— BEGIN —
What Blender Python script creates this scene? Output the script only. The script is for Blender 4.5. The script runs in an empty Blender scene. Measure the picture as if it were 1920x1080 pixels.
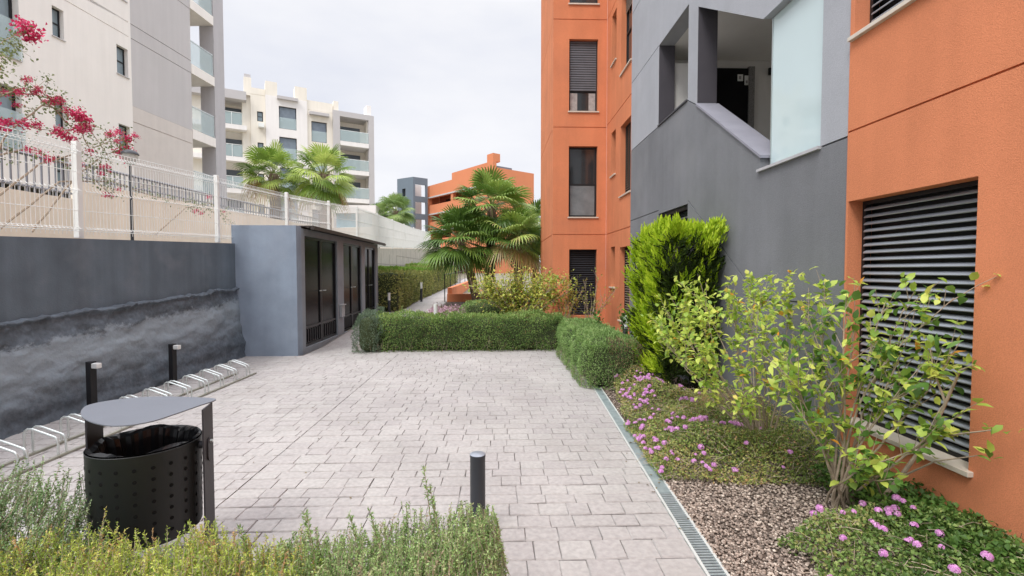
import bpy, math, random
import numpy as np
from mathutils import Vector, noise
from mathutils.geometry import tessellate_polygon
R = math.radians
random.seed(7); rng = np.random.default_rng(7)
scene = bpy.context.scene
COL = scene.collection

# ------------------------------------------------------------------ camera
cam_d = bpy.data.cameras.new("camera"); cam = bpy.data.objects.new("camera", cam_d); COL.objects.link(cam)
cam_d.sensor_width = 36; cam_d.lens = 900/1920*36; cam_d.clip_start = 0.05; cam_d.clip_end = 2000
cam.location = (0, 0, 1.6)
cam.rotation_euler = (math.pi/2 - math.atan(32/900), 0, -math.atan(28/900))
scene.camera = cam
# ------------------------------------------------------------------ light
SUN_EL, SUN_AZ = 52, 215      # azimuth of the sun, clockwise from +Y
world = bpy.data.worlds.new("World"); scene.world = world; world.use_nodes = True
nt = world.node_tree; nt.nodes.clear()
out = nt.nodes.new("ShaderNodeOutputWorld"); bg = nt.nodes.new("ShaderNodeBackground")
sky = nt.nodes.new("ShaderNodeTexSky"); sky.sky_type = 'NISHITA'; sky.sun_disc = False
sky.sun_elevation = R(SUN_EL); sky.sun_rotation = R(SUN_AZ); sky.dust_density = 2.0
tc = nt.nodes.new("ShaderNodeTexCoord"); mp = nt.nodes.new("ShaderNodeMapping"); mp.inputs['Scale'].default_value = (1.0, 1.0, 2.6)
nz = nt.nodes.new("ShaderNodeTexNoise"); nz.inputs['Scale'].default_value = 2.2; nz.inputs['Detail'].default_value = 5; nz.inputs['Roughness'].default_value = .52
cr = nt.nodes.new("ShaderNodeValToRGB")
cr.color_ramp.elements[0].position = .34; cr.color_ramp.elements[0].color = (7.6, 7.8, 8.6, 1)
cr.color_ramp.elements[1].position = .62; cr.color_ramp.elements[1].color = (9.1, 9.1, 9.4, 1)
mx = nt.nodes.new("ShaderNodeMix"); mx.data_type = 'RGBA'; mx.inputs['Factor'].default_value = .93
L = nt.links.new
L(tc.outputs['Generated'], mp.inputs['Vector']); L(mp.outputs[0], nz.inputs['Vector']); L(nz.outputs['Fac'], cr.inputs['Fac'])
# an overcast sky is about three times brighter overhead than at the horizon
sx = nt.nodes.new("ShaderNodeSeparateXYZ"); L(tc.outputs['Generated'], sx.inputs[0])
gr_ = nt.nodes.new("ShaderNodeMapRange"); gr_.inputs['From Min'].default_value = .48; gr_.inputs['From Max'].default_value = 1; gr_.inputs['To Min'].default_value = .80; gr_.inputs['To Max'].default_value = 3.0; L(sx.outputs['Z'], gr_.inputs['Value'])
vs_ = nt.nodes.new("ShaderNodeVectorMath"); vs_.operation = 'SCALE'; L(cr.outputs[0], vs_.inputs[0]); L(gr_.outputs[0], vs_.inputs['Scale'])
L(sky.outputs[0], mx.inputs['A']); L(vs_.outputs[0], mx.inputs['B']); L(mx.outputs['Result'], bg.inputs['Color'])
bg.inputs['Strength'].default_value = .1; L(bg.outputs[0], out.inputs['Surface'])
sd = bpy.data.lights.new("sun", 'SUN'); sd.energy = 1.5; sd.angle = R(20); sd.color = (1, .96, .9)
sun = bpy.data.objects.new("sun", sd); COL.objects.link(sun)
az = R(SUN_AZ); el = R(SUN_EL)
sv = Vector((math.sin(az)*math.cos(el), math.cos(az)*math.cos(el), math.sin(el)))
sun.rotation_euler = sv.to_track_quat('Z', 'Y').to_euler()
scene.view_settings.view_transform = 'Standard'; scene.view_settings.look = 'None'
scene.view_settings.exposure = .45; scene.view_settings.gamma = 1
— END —
§ INSTRUCTION
Go from the first line of the data above to the line containing "COL = scene.collection" and retype exactly those lines, both included, but none of the pictures.

§ COMPLETED TASK
What Blender Python script creates this scene? Output the script only. The script is for Blender 4.5. The script runs in an empty Blender scene. Measure the picture as if it were 1920x1080 pixels.
import bpy, math, random
import numpy as np
from mathutils import Vector, noise
from mathutils.geometry import tessellate_polygon
R = math.radians
random.seed(7); rng = np.random.default_rng(7)
scene = bpy.context.scene
COL = scene.collection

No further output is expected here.